こう見ると、西武、そごうは有利子負債が経営に重くのしかかり、苦しいB/S構造であるが、三越伊勢丹は食品スーパーマーケット上場企業の平均にほぼ近い数字であり、数字を見る限りでは、全く見分けがつかないくらい、食品スーパーマーケットと良く似たB/S構造といえよう。これに対してヨークベニマルは、この4社の中では突出したB/S構造であり、食品スーパーマーケット上場企業の中でも、トップクラスのB/S構造であり、極めて健全な財務状況である。
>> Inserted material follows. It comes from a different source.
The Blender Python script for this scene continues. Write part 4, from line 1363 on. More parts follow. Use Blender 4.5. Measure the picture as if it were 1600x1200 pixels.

では、もう一方の資産面も見てみたい。資産の中でも店舗関連の有形固定資産の総資産に占める割合を見てみると、YB42.6%、西武56.3%、そごう53.8%、三越伊勢丹58.0%であり、百貨店3社は良く似た構造であり、約60%弱となる。これに対して、ヨークベニマルは約40%であり、ここが百貨店と大きな違いといえ、都心部に重装構造の建物で商売している百貨店と郊外で軽装構造の建物で商売している食品スーパーマーケットとの違いがあるといえよう。したがって、三越伊勢丹も含め、百貨店3社は純資産の範囲内では治まっておらず、負債に依存した店舗関連の資産であるといえ、特に、西武、そごうは、このB/S構造を今後、どう改善するかが、経営改革の大きな課題といえよう。
このように、ヨークベニマルと百貨店3社のP/L、B/S構造を比較してみると、P/Lはほとんど大きな差がないが、B/S構造に大きな差があり、特に、西武、そうごは、負債に大きく依存する経営構造となっており、今後、ヨークベニマル等の支援を得て、さらに、収益を引き上げ、B/Sの改善につなげられるかが、課題といえよう。西武百貨店が今後、どのように変わるか、その動向に注目である。